Give every line of the material again, exactly as written.

_Material provided_.
┄┄┄┄┄┄┄┄┄┄┄┄┄┄┄┄┄┄┄┄

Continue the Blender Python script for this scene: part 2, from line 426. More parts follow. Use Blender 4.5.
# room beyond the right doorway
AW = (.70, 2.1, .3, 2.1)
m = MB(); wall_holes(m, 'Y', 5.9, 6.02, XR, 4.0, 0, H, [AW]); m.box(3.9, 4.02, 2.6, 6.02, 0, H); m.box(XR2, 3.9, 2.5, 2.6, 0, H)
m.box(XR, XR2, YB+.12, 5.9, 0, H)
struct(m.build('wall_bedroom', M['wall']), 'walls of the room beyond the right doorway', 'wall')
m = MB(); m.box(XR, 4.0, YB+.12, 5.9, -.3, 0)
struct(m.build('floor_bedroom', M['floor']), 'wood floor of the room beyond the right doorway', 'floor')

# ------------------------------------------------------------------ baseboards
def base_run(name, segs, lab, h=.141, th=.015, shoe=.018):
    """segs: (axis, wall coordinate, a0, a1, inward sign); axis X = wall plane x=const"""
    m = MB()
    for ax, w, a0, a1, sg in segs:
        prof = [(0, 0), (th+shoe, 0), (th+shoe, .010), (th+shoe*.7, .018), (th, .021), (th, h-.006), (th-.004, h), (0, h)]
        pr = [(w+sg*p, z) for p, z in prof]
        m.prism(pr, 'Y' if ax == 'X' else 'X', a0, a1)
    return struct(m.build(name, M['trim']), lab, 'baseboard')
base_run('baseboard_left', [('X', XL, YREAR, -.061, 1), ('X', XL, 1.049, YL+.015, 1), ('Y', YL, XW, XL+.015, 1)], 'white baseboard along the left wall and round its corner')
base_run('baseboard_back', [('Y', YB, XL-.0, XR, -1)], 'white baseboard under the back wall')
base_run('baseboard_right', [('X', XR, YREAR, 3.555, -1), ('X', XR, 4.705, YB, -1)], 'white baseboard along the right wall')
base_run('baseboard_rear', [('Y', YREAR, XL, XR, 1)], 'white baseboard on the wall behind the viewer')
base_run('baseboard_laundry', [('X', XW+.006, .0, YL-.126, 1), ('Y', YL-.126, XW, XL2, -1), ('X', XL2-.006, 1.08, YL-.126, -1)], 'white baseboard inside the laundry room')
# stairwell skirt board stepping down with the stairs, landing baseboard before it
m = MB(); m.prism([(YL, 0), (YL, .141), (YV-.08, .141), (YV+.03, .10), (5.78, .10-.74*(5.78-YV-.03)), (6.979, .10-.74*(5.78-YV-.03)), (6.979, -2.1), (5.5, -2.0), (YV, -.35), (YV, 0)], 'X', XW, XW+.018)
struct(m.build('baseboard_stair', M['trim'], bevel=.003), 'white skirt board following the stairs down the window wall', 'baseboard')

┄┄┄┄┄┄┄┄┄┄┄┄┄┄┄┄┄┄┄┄

_Task output_.
Continue the Blender Python script for this scene: part 2, from line 426. More parts follow. Use Blender 4.5.
# room beyond the right doorway
AW = (.70, 2.1, .3, 2.1)
m = MB(); wall_holes(m, 'Y', 5.9, 6.02, XR, 4.0, 0, H, [AW]); m.box(3.9, 4.02, 2.6, 6.02, 0, H); m.box(XR2, 3.9, 2.5, 2.6, 0, H)
m.box(XR, XR2, YB+.12, 5.9, 0, H)
struct(m.build('wall_bedroom', M['wall']), 'walls of the room beyond the right doorway', 'wall')
m = MB(); m.box(XR, 4.0, YB+.12, 5.9, -.3, 0)
struct(m.build('floor_bedroom', M['floor']), 'wood floor of the room beyond the right doorway', 'floor')

# ------------------------------------------------------------------ baseboards
def base_run(name, segs, lab, h=.141, th=.015, shoe=.018):
    """segs: (axis, wall coordinate, a0, a1, inward sign); axis X = wall plane x=const"""
    m = MB()
    for ax, w, a0, a1, sg in segs:
        prof = [(0, 0), (th+shoe, 0), (th+shoe, .010), (th+shoe*.7, .018), (th, .021), (th, h-.006), (th-.004, h), (0, h)]
        pr = [(w+sg*p, z) for p, z in prof]
        m.prism(pr, 'Y' if ax == 'X' else 'X', a0, a1)
    return struct(m.build(name, M['trim']), lab, 'baseboard')
base_run('baseboard_left', [('X', XL, YREAR, -.061, 1), ('X', XL, 1.049, YL+.015, 1), ('Y', YL, XW, XL+.015, 1)], 'white baseboard along the left wall and round its corner')
base_run('baseboard_back', [('Y', YB, XL-.0, XR, -1)], 'white baseboard under the back wall')
base_run('baseboard_right', [('X', XR, YREAR, 3.555, -1), ('X', XR, 4.705, YB, -1)], 'white baseboard along the right wall')
base_run('baseboard_rear', [('Y', YREAR, XL, XR, 1)], 'white baseboard on the wall behind the viewer')
base_run('baseboard_laundry', [('X', XW+.006, .0, YL-.126, 1), ('Y', YL-.126, XW, XL2, -1), ('X', XL2-.006, 1.08, YL-.126, -1)], 'white baseboard inside the laundry room')
# stairwell skirt board stepping down with the stairs, landing baseboard before it
m = MB(); m.prism([(YL, 0), (YL, .141), (YV-.08, .141), (YV+.03, .10), (5.78, .10-.74*(5.78-YV-.03)), (6.979, .10-.74*(5.78-YV-.03)), (6.979, -2.1), (5.5, -2.0), (YV, -.35), (YV, 0)], 'X', XW, XW+.018)
struct(m.build('baseboard_stair', M['trim'], bevel=.003), 'white skirt board following the stairs down the window wall', 'baseboard')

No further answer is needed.